To do >>
Your task is to copy the listing exactly. Drop any pictures from the copy.

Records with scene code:
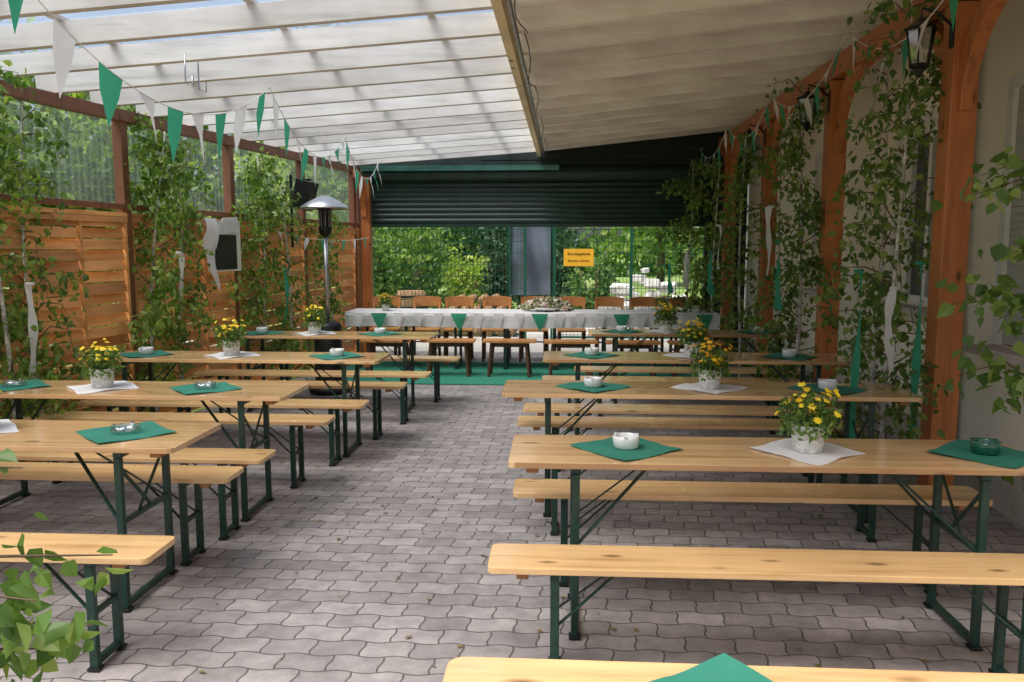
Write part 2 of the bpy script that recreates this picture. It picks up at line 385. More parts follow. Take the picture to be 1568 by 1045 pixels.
# left rows
bench(-3.75,-1.57,2.83,3.08,0.3)
table(-3.90,-1.70,3.33,3.86,0.0)
bench(-3.92,-1.71,3.89,4.14,-0.3)
bench(-3.88,-1.67,4.26,4.51,0)
table(-3.86,-1.64,4.55,5.06,0.3)
bench(-3.80,-1.60,5.25,5.50,0)
bench(-3.72,-1.50,5.82,6.07,0.3)
table(-3.78,-1.44,6.09,6.60,-0.2)
bench(-3.6,-1.37,6.68,6.93,0)
bench(-3.5,-1.26,7.3,7.55,0.3)
table(-3.45,-1.30,7.78,8.30,0.2)
bench(-3.3,-1.12,8.40,8.65,0)

TZ=0.774
def napkin(x,y,k,rot=45,s=0.345,z=TZ):
    b=B(); ph=rnd.random()*6
    def f(u,v):
        X=(u-0.5)*s; Y=(v-0.5)*s; e=max(abs(u-.5),abs(v-.5))*2
        zz=0.002+0.004*e*e*(1+math.sin(7*u+5*v+ph))
        if abs(u-.5)<1/12 or abs(v-.5)<1/12: zz+=0.0022
        return (X+0.003*math.sin(9*v+ph),Y+0.003*math.sin(8*u+ph),zz)
    b.grid(f,12,12,k); b.obj('table_napkin',(x,y,z),R(rot+rnd.uniform(-7,7)))
def ashtray(x,y,kind='white',z=TZ+0.004):
    b=B()
    if kind=='glass':
        b.lathe([(0.0,0),(0.062,0),(0.068,0.008),(0.066,0.034),(0.055,0.034),(0.048,0.012),(0,0.010)],(0,0,0),'glass',8)
        for a in range(4):
            t=a*math.pi/2; b.box((0.06*math.cos(t),0.06*math.sin(t),0.037),(0.012,0.012,0.006),'alu')
    else:
        k='white' if kind=='white' else 'gash'
        b.lathe([(0,0),(0.046,0),(0.055,0.008),(0.058,0.045),(0.055,0.055),(0.049,0.055),(0.047,0.045),(0.042,0.015),(0,0.013)],(0,0,0),k,28)
        for a in range(3):
            t=a*2.1+0.4; b.box((0.053*math.cos(t),0.053*math.sin(t),0.0565),(0.014,0.014,0.005),k)
    b.obj('ashtray',(x,y,z))
def flowers(x,y,z=TZ+0.004,seed=0,sc=1.0,orange=False):
    rng=np.random.default_rng(seed+11); b=B()
    b.lathe([(0,0),(0.056,0),(0.062,0.01),(0.066,0.05),(0.070,0.105),(0.074,0.115),(0.070,0.12),(0.062,0.115),(0.058,0.09),(0,0.09)],(0,0,0),'potw',24)
    for i in range(38):
        a=rng.uniform(0,6.28); r=rng.uniform(0.02,0.13); h=rng.uniform(0.20,0.32)-r*0.4
        b.tube([(0.2*r*math.cos(a),0.2*r*math.sin(a),0.09),(0.7*r*math.cos(a),0.7*r*math.sin(a),0.09+h*0.35),(r*math.cos(a),r*math.sin(a),h)],0.0018,'leafd',4,False)
        nrm=Vector((math.cos(a)*r*6,math.sin(a)*r*6-0.3,1.0)).normalized(); c=Vector((r*math.cos(a),r*math.sin(a),h))
        q=nrm.to_track_quat('Z','Y'); k='petalo' if (orange and rng.random()<0.5) else 'petal'
        R1=rng.uniform(0.013,0.023)
        V=[c+q@Vector((0,0,0.005))]; n=14
        for j in range(n):
            t=2*math.pi*j/n; rr=R1*(1.0 if j%2 else 0.62); V.append(c+q@Vector((rr*math.cos(t),rr*math.sin(t),rng.uniform(-0.003,0.003))))
        b.add(V,[(0,1+j,1+(j+1)%n) for j in range(n)],k)
    n=560; a=rng.uniform(0,6.28,n); r=0.12*np.sqrt(rng.random(n)); h=rng.uniform(0.10,0.25,n)-r*0.25
    b.leaves(np.stack([r*np.cos(a),r*np.sin(a),h],1),0.032,'leafd',rng,-0.2,0.25)
    o=b.obj('potted_flowers',(x,y,z)); o.scale=(sc,sc,sc)
def setR(y,g1,w,g2,seed,kind2='green',orange=False):
    napkin(g1,y,'napg'); ashtray(g1,y,'white')
    napkin(w,y,'napw'); flowers(w,y-0.01,seed=seed,orange=orange)
    napkin(g2,y,'napg'); ashtray(g2,y,kind2)
setR(3.46,0.27,1.04,1.78,1)
setR(5.02,0.18,0.90,1.62,2,'white',True)
setR(6.54,0.22,1.03,1.80,3,'white')
setR(8.45,0.6,1.05,2.0,4,'white')
napkin(0.31,1.41,'napg',42,0.36); napkin(1.35,1.34,'napw')
def setL(y,g1,w,g2,seed,k='glass'):
    napkin(g1,y,'napg'); ashtray(g1,y,k); napkin(w,y,'napw'); flowers(w,y,seed=seed)
    if g2: napkin(g2,y,'napg'); ashtray(g2,y,k)
setL(3.60,-2.06,-2.82,-3.5,5)
setL(4.80,-2.22,-2.88,-3.46,6)
setL(6.34,-1.83,-2.70,-3.42,7,'white')
setL(8.05,-1.87,-2.55,-3.1,8,'white')

# ------------------------------------------------------------ head table at the back
b=B(); X0,X1,Y0,Y1=-2.95,2.02,10.65,11.35
def clothf(u,v):
    x=X0+(X1-X0)*u
    if v<0.25:
        t=v/0.25; z=0.58+0.195*t+0.012*math.sin(x*2.1)*(1-t); y=Y0-0.012-0.018*math.sin(x*17+math.sin(x*5)*2)*(1-t)
    elif v>0.75:
        t=(v-0.75)/0.25; z=0.775-0.175*t; y=Y1+0.012+0.014*math.sin(x*15)*t
    else:
        t=(v-0.25)/0.5; z=0.776+0.002*math.sin(x*9+t*4); y=Y0+(Y1-Y0)*t
    return (x,y,z)
b.grid(clothf,220,16,'napw')
for i in range(18):
    x=X0+0.2+i*(X1-X0-0.4)/17
    g=(i%4==1); w=0.11 if g else 0.07; h=0.24 if g else 0.2
    b.add([(x-w,Y0-0.035,0.765),(x+w,Y0-0.035,0.765),(x+0.01,Y0-0.045,0.765-h)],[(0,1,2)],'pg' if g else 'pw')
b.tube([(X0,Y0-0.033,0.768),(X1,Y0-0.033,0.768)],0.004,'string',4)
for i in range(8):
    x=X0+0.15+i*(X1-X0-0.3)/7
    for y in(Y0+0.08,Y1-0.08): b.box((x,y,0.38),(0.035,0.03,0.74),'steel')
    b.box((x,(Y0+Y1)/2,0.03),(0.03,Y1-Y0-0.16,0.03),'steel')
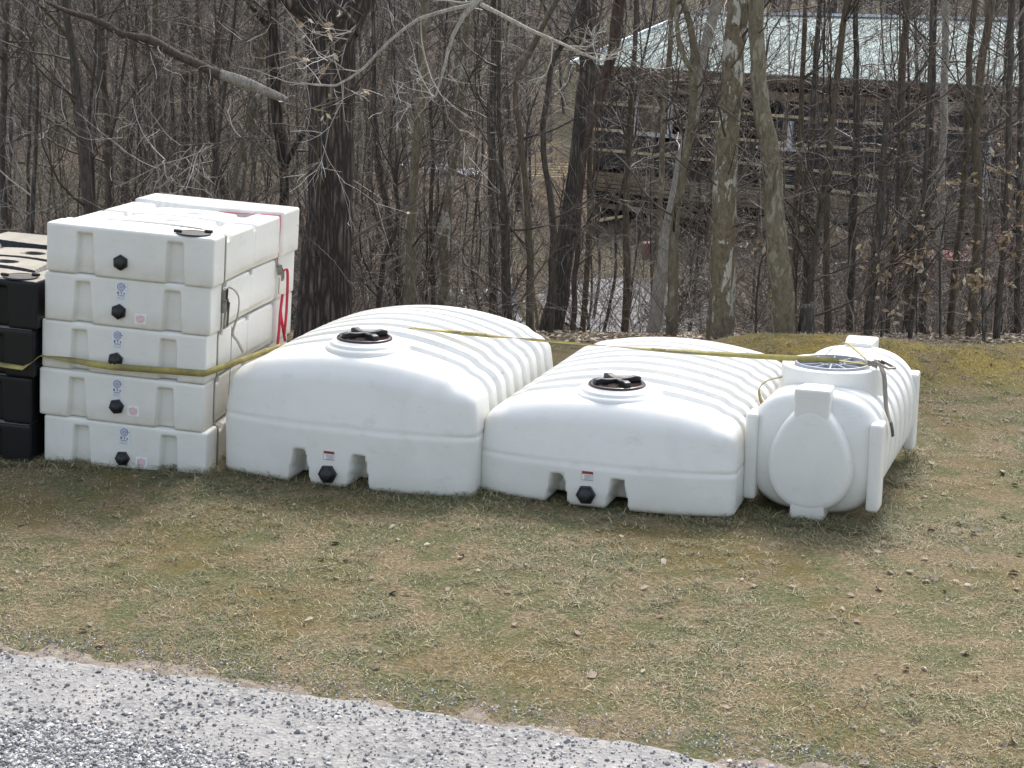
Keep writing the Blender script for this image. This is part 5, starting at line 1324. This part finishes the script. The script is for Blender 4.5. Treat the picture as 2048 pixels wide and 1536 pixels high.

Complete response >>
Write part 2 of the bpy script that recreates this picture. It picks up at line 385. More parts follow. Take the picture to be 1568 by 1045 pixels.
# left rows
bench(-3.75,-1.57,2.83,3.08,0.3)
table(-3.90,-1.70,3.33,3.86,0.0)
bench(-3.92,-1.71,3.89,4.14,-0.3)
bench(-3.88,-1.67,4.26,4.51,0)
table(-3.86,-1.64,4.55,5.06,0.3)
bench(-3.80,-1.60,5.25,5.50,0)
bench(-3.72,-1.50,5.82,6.07,0.3)
table(-3.78,-1.44,6.09,6.60,-0.2)
bench(-3.6,-1.37,6.68,6.93,0)
bench(-3.5,-1.26,7.3,7.55,0.3)
table(-3.45,-1.30,7.78,8.30,0.2)
bench(-3.3,-1.12,8.40,8.65,0)

TZ=0.774
def napkin(x,y,k,rot=45,s=0.345,z=TZ):
    b=B(); ph=rnd.random()*6
    def f(u,v):
        X=(u-0.5)*s; Y=(v-0.5)*s; e=max(abs(u-.5),abs(v-.5))*2
        zz=0.002+0.004*e*e*(1+math.sin(7*u+5*v+ph))
        if abs(u-.5)<1/12 or abs(v-.5)<1/12: zz+=0.0022
        return (X+0.003*math.sin(9*v+ph),Y+0.003*math.sin(8*u+ph),zz)
    b.grid(f,12,12,k); b.obj('table_napkin',(x,y,z),R(rot+rnd.uniform(-7,7)))
def ashtray(x,y,kind='white',z=TZ+0.004):
    b=B()
    if kind=='glass':
        b.lathe([(0.0,0),(0.062,0),(0.068,0.008),(0.066,0.034),(0.055,0.034),(0.048,0.012),(0,0.010)],(0,0,0),'glass',8)
        for a in range(4):
            t=a*math.pi/2; b.box((0.06*math.cos(t),0.06*math.sin(t),0.037),(0.012,0.012,0.006),'alu')
    else:
        k='white' if kind=='white' else 'gash'
        b.lathe([(0,0),(0.046,0),(0.055,0.008),(0.058,0.045),(0.055,0.055),(0.049,0.055),(0.047,0.045),(0.042,0.015),(0,0.013)],(0,0,0),k,28)
        for a in range(3):
            t=a*2.1+0.4; b.box((0.053*math.cos(t),0.053*math.sin(t),0.0565),(0.014,0.014,0.005),k)
    b.obj('ashtray',(x,y,z))
def flowers(x,y,z=TZ+0.004,seed=0,sc=1.0,orange=False):
    rng=np.random.default_rng(seed+11); b=B()
    b.lathe([(0,0),(0.056,0),(0.062,0.01),(0.066,0.05),(0.070,0.105),(0.074,0.115),(0.070,0.12),(0.062,0.115),(0.058,0.09),(0,0.09)],(0,0,0),'potw',24)
    for i in range(38):
        a=rng.uniform(0,6.28); r=rng.uniform(0.02,0.13); h=rng.uniform(0.20,0.32)-r*0.4
        b.tube([(0.2*r*math.cos(a),0.2*r*math.sin(a),0.09),(0.7*r*math.cos(a),0.7*r*math.sin(a),0.09+h*0.35),(r*math.cos(a),r*math.sin(a),h)],0.0018,'leafd',4,False)
        nrm=Vector((math.cos(a)*r*6,math.sin(a)*r*6-0.3,1.0)).normalized(); c=Vector((r*math.cos(a),r*math.sin(a),h))
        q=nrm.to_track_quat('Z','Y'); k='petalo' if (orange and rng.random()<0.5) else 'petal'
        R1=rng.uniform(0.013,0.023)
        V=[c+q@Vector((0,0,0.005))]; n=14
        for j in range(n):
            t=2*math.pi*j/n; rr=R1*(1.0 if j%2 else 0.62); V.append(c+q@Vector((rr*math.cos(t),rr*math.sin(t),rng.uniform(-0.003,0.003))))
        b.add(V,[(0,1+j,1+(j+1)%n) for j in range(n)],k)
    n=560; a=rng.uniform(0,6.28,n); r=0.12*np.sqrt(rng.random(n)); h=rng.uniform(0.10,0.25,n)-r*0.25
    b.leaves(np.stack([r*np.cos(a),r*np.sin(a),h],1),0.032,'leafd',rng,-0.2,0.25)
    o=b.obj('potted_flowers',(x,y,z)); o.scale=(sc,sc,sc)
def setR(y,g1,w,g2,seed,kind2='green',orange=False):
    napkin(g1,y,'napg'); ashtray(g1,y,'white')
    napkin(w,y,'napw'); flowers(w,y-0.01,seed=seed,orange=orange)
    napkin(g2,y,'napg'); ashtray(g2,y,kind2)
setR(3.46,0.27,1.04,1.78,1)
setR(5.02,0.18,0.90,1.62,2,'white',True)
setR(6.54,0.22,1.03,1.80,3,'white')
setR(8.45,0.6,1.05,2.0,4,'white')
napkin(0.31,1.41,'napg',42,0.36); napkin(1.35,1.34,'napw')
def setL(y,g1,w,g2,seed,k='glass'):
    napkin(g1,y,'napg'); ashtray(g1,y,k); napkin(w,y,'napw'); flowers(w,y,seed=seed)
    if g2: napkin(g2,y,'napg'); ashtray(g2,y,k)
setL(3.60,-2.06,-2.82,-3.5,5)
setL(4.80,-2.22,-2.88,-3.46,6)
setL(6.34,-1.83,-2.70,-3.42,7,'white')
setL(8.05,-1.87,-2.55,-3.1,8,'white')

# ------------------------------------------------------------ head table at the back
b=B(); X0,X1,Y0,Y1=-2.95,2.02,10.65,11.35
def clothf(u,v):
    x=X0+(X1-X0)*u
    if v<0.25:
        t=v/0.25; z=0.58+0.195*t+0.012*math.sin(x*2.1)*(1-t); y=Y0-0.012-0.018*math.sin(x*17+math.sin(x*5)*2)*(1-t)
    elif v>0.75:
        t=(v-0.75)/0.25; z=0.775-0.175*t; y=Y1+0.012+0.014*math.sin(x*15)*t
    else:
        t=(v-0.25)/0.5; z=0.776+0.002*math.sin(x*9+t*4); y=Y0+(Y1-Y0)*t
    return (x,y,z)
b.grid(clothf,220,16,'napw')
for i in range(18):
    x=X0+0.2+i*(X1-X0-0.4)/17
    g=(i%4==1); w=0.11 if g else 0.07; h=0.24 if g else 0.2
    b.add([(x-w,Y0-0.035,0.765),(x+w,Y0-0.035,0.765),(x+0.01,Y0-0.045,0.765-h)],[(0,1,2)],'pg' if g else 'pw')
b.tube([(X0,Y0-0.033,0.768),(X1,Y0-0.033,0.768)],0.004,'string',4)
for i in range(8):
    x=X0+0.15+i*(X1-X0-0.3)/7
    for y in(Y0+0.08,Y1-0.08): b.box((x,y,0.38),(0.035,0.03,0.74),'steel')
    b.box((x,(Y0+Y1)/2,0.03),(0.03,Y1-Y0-0.16,0.03),'steel')
Keep writing the Blender script for this image. This is part 5, starting at line 1324. This part finishes the script. The script is for Blender 4.5. Treat the picture as 2048 pixels wide and 1536 pixels high.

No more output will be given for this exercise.